Labs ICT
Pro Login

Transactions

Transactions ensure that a group of operations either all succeed or all fail. They are the foundation of data integrity in PostgreSQL. Without transactions, a partially completed operation could leave your database in an inconsistent state.

Why Transactions Matter

Imagine transferring money between two bank accounts. You need to subtract from one account and add to another. What happens if the system crashes after the subtraction but before the addition? Without transactions, you would lose money from thin air.

Transactions solve this by wrapping multiple operations in a single atomic unit:

BEGIN;

UPDATE accounts SET balance = balance - 100 WHERE id = 1;
UPDATE accounts SET balance = balance + 100 WHERE id = 2;

COMMIT;

Either both updates succeed (COMMIT) or neither takes effect (ROLLBACK).

COMMIT and ROLLBACK

BEGIN starts a transaction. Everything after BEGIN is part of that transaction.

COMMIT saves all changes made during the transaction. After committing, the changes are permanent.

ROLLBACK undoes all changes made during the transaction. It is like hitting the undo button:

BEGIN;

INSERT INTO students (first_name, last_name) VALUES ('Test', 'Student');
-- Oops, that was a mistake
ROLLBACK;

-- The student was never inserted

SAVEPOINT

SAVEPOINT lets you create intermediate checkpoints within a transaction:

BEGIN;

INSERT INTO students (first_name, last_name) VALUES ('Alice', 'Smith');
SAVEPOINT after_alice;

INSERT INTO students (first_name, last_name) VALUES ('Bob', 'Johnson');
-- Something went wrong with Bob
ROLLBACK TO after_alice;

-- Alice is still there, Bob is gone
COMMIT;

This is useful for complex transactions where some operations might fail but you do not want to undo everything.

Transaction Isolation

PostgreSQL supports different isolation levels that control how transactions interact with each other:

  • READ COMMITTED — The default.

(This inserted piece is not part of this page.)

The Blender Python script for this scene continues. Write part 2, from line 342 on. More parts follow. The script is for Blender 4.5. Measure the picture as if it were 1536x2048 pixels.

Each statement sees only data committed before it started.
  • REPEATABLE READ — The entire transaction sees a consistent snapshot of the database.
  • SERIALIZABLE — The strictest level. Transactions behave as if they ran one after another.
BEGIN TRANSACTION ISOLATION LEVEL SERIALIZABLE;

-- Your transaction here

COMMIT;

Autocommit

By default, PostgreSQL runs each statement in its own transaction (autocommit mode). This means every INSERT, UPDATE, or DELETE is immediately committed unless you explicitly wrap it in BEGIN/COMMIT.

For single statements, autocommit is fine. For multi-step operations, always use explicit transactions.

Best Practices

Keep transactions short. Do not hold locks longer than necessary. Long transactions can cause performance issues and blocking for other users.

Always handle errors in application code. If a transaction fails, make sure to ROLLBACK before starting a new one. Leaked transactions can lock resources and degrade performance.